1) Goat- World Music
2) Father John Misty-
Fear Fun
3) The Avett
Brothers- The Carpenter
4) Beach House- Bloom
5) Sun Kil Moon- Among the Leaves
6) Rufus Wainwright-
Out of the Game
7) Melody’s Echo Chamber- Melody’s Echo Chamber
8) Angel Olson- Half
Way Home
9) Jack White-
Blunderbuss
10) Tallest Man on
Earth- There’s No Leaving Now
11) Bob Dylan-
Tempest
12) Ty Segall- Twins
13) Parquet Courts-
Light Up Gold
14) Grizzly Bear-
Shields
15) Car Seat
Headrest- Monomania
16) Ty Segall Band-
Slaughterhouse
17) The Walkmen-
Heaven
18) (Sandy) Alex G-
Trick
19) Animal Collective- Centipede Hz
20) Apples in Stereo-
Travelers in Space and Time
21) Hexvessel- No
Holier Temple
22) Thee Oh Sees-
Putrifiers II
23) Bat For Lashes-
The Haunted Man
24) The XX- Coexist
25) Sharon Van Etten-
Tramp
This isn’t really one of the better years in my opinion.

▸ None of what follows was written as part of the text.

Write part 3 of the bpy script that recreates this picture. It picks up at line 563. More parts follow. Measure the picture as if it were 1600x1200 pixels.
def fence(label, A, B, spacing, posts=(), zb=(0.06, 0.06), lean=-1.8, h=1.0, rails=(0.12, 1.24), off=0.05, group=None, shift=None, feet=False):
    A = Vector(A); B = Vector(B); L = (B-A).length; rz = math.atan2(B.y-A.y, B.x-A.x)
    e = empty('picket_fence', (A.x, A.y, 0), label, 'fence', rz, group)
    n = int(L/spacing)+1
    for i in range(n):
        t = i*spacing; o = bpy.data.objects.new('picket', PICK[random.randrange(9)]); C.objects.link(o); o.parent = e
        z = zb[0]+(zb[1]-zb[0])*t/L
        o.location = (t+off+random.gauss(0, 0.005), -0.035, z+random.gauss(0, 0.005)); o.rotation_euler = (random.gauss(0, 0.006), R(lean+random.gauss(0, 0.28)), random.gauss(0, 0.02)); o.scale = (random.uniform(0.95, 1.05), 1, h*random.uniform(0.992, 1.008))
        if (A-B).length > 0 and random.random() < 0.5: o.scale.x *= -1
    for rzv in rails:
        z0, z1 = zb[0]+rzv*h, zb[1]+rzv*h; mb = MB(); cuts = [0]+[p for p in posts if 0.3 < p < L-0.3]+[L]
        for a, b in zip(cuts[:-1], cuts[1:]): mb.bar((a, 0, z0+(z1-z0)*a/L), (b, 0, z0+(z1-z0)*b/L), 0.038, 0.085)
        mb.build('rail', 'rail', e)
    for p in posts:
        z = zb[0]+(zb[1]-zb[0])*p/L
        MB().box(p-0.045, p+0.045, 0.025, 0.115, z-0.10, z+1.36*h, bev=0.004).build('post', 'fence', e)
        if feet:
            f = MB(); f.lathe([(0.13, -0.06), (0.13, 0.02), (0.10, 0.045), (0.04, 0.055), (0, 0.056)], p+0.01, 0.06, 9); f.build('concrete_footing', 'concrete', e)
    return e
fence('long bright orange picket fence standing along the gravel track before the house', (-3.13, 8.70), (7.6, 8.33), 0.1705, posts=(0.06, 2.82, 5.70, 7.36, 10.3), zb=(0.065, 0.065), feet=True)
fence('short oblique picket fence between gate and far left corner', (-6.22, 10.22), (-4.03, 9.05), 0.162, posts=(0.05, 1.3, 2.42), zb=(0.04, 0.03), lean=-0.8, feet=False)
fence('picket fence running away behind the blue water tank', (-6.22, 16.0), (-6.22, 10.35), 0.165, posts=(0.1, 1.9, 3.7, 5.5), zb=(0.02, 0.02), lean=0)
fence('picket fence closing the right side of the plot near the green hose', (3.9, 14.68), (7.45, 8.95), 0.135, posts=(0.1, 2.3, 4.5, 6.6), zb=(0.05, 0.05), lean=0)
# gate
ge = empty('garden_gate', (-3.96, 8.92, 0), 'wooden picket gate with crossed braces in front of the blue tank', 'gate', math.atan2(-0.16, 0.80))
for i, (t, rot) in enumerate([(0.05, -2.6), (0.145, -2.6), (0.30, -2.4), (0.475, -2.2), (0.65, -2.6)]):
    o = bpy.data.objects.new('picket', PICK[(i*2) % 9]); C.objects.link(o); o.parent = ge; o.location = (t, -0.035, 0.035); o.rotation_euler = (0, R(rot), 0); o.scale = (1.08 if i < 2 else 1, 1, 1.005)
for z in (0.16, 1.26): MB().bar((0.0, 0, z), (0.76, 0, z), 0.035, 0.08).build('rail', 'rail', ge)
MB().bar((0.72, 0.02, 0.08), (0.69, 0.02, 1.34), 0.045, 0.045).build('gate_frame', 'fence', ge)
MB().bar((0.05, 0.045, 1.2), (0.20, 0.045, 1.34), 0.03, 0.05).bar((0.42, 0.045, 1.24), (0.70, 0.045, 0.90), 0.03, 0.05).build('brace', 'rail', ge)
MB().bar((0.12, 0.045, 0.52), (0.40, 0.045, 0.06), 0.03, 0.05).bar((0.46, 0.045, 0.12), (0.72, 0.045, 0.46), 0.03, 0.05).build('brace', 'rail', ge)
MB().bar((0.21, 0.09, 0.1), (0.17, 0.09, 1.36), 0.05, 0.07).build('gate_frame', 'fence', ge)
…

Still, there are some pretty good gems on this list starting with my biggest
surprise at the top. I’m a big fan of psychedelia and my number one is a
perfect piece of that genre. Father John Misty, a new favorite of mine, ends up
with the silver this year, while the Avett Brothers, Beach House, and an amazing
Sun Kil Moon round out my top five. I really like six and seven too. Rufus
Wainwright got out of his show tunes style and the result is excellent while
Melody’s Echo Chamber proves that some great music can indeed come from France.
Other gems in my top twenty-five include another Bob Dylan comeback, Car Seat
Headrest, (Sandy) Alex G, and the Apples in Stereo.
Biggest Surprise- Goat-
World Music
I probably heard this one during my brief time at a music
forum. There was one guy in particular who had great taste in music and I’m
sure he was the one who recommended this gem. In any event, we have this latin rock (or
maybe African Rock) tinged album. Anyway it’s nice to recommend something out
of my own safety zone. It’s very late sixties sounding and I’m really falling
in love with this one and it’s my top pick of 2012.
Biggest
Disappointment- Conor Oberst and the Mystic Valley Band- One of My Kind.
Where’s Bright Eyes when you need them? Is this a terrible
album? Not really, but it comes off as rather bland, even by Conor’s standards.
It certainly isn’t one of my worst disappointments over the years (it’s
actually one of the better ones), but with this one, Conor just falls a little
flat.
Honorable Mention-
Cat Power- Sun, Bruce Springsteen- Wrecking Ball, Aimee Mann- Charmer, The
Shins- Port of Morrow, First Aid Kit- The Lion’s Roar
Stinker of the Year- Kreayshawn- Something About Kreay
And this is from the Nikki Minaj white wannabe. At least Nikki knows how to
keep up with the beat. And don’t miss her hit, Gucci Gucci, as she babbles
along to the beat I guess. Man where are those bad gospel albums when you need
them. Give me the Addicts. Don’t make me listen to this again before I become
one (AAAAGH!)
And that’s it for another edition of Gertie’s Top Twenty-Five.